Muito interessante a análise que Pacheco Pereira faz ao discurso de Ratisbona do Papa. O texto do discurso é importantíssimo, concordo, mas a minha posição mantém-se: não cabe a um Papa «criticar o Islão» como se de um mero intelectual se tratasse. Apesar de eu ser particularmente sensível a essa relação entre a religião e razão. De qualquer maneira, aqui fica o devido copy / paste da segunda metade do artigo:
(...) O que é que o texto papal diz? Que a razão humana, o logos dos gregos, é um elemento indissociável da voz de Deus, e que todas as tentativas de separarem razão e fé, colocando uma contra a outra, são um erro. O Papa identifica essencialmente duas correntes que cometeram esse erro: uma a que afirma a transcendentalização absoluta de Deus; a outra a que resulta da separação iluminista entre fé e razão, que foi transportada para o cientismo contemporâneo.
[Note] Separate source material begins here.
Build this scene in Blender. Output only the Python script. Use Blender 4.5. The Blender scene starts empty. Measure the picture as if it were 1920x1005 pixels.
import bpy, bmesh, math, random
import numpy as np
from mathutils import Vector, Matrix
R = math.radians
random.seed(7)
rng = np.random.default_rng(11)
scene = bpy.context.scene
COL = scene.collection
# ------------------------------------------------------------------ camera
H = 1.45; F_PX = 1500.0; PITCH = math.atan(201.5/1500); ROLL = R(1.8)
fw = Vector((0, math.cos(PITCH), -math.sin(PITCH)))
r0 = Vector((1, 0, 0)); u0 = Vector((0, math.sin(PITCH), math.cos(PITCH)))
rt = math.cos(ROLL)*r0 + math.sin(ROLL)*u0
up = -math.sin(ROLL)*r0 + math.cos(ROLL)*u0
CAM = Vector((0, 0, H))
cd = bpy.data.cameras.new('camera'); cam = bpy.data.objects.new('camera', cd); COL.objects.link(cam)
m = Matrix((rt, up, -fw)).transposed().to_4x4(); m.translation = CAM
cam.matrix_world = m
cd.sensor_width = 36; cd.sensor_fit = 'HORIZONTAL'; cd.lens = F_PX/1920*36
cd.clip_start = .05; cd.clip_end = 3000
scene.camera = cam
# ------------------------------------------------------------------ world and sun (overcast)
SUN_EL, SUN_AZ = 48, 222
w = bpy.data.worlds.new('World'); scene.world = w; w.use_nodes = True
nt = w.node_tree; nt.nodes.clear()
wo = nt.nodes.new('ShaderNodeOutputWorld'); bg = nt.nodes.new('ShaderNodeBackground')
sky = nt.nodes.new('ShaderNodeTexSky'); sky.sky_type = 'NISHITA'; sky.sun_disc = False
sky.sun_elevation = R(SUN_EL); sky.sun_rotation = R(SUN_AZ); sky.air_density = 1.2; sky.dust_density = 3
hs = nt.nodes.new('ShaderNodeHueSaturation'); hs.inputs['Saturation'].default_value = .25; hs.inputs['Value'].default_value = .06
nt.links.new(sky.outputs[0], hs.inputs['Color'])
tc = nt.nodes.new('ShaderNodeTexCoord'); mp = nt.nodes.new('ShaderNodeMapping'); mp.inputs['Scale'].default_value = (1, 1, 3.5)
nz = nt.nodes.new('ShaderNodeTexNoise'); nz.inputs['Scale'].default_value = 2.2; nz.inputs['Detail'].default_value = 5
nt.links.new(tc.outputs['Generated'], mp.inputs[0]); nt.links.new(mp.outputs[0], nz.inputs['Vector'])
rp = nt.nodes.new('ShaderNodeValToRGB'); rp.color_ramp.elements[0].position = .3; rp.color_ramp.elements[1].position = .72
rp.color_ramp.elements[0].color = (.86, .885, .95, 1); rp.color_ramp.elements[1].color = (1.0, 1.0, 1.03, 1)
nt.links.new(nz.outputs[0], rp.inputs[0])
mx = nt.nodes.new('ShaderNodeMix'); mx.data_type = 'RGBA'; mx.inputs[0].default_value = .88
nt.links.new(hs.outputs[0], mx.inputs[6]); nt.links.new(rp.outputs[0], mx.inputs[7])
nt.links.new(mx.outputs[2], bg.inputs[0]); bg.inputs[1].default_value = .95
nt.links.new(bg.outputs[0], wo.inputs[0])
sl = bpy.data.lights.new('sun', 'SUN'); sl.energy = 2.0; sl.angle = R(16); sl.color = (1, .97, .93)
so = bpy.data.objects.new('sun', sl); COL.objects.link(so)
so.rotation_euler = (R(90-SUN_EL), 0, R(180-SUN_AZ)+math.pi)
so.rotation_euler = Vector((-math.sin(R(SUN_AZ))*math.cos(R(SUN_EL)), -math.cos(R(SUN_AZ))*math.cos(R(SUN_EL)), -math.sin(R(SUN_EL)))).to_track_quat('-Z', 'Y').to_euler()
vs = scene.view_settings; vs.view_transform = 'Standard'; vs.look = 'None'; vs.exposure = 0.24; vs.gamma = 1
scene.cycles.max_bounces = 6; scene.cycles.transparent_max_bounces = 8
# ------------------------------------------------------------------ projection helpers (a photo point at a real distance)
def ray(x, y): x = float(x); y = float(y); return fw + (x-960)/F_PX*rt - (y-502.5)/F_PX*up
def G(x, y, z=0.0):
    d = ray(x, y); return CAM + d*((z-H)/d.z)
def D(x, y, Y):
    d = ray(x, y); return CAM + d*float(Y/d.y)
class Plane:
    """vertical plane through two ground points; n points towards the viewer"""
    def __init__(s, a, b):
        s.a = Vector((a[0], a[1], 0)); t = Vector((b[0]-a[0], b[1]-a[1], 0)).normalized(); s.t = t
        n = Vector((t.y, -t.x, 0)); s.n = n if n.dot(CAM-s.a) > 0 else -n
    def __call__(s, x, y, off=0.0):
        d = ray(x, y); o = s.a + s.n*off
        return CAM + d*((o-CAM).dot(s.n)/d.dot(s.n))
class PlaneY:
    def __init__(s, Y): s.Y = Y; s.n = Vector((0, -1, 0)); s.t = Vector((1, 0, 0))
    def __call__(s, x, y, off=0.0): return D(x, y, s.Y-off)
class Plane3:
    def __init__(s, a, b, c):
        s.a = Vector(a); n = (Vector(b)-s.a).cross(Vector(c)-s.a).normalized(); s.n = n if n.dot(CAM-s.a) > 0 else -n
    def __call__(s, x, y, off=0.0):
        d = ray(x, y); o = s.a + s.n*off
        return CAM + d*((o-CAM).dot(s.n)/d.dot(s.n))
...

Muito do que diz o Papa tem que ver com a percepção que tem Manuel II Paleológo de que a violência ao serviço da fé é "desrazoável" e "contrária à natureza de Deus". O próprio Papa diz que esta constatação é a "frase decisiva em toda a argumentação", e que o imperador, um erudito de cultura grega clássica, estava a enunciar um dado fundamental da tradição clássica grega, absolutamente idêntico ao que é a "fé em Deus fundada na Bíblia".
Ora, aqui o Papa critica o islão, não por causa da violência da espada de Maomé, mas sim porque "na doutrina muçulmana Deus é absolutamente transcendente", ou seja, dito em breve e em grosso, não há verdadeira interacção entre Deus e os homens, não há necessidade da razão, a fé é essencialmente aceitação e obediência. O Papa refere, "para ser honesto", que na tradição teológica cristã surgiram tendências do mesmo tipo, mas condena-as na mesma crítica que faz ao islão.
Porque é que o Papa diz isto tudo? Está lá no texto em todas as entrelinhas e nalgumas linhas: ao valorizar a fusão plena da tradição grega do logos com o cristianismo, o Papa está a enunciar a tradição cultural da Europa, da história tumultuosa do seu pensamento e dos fundamentos da sua identidade. Está a falar de religião e de política, de cultura e de pensamento, da União Europeia e da Turquia, do cristianismo e do islão. Isto sim é que devia ser discutido, isto é o que o Papa esperava que fosse discutido. E isto é que interpela o islão, se ele se deixar interpelar.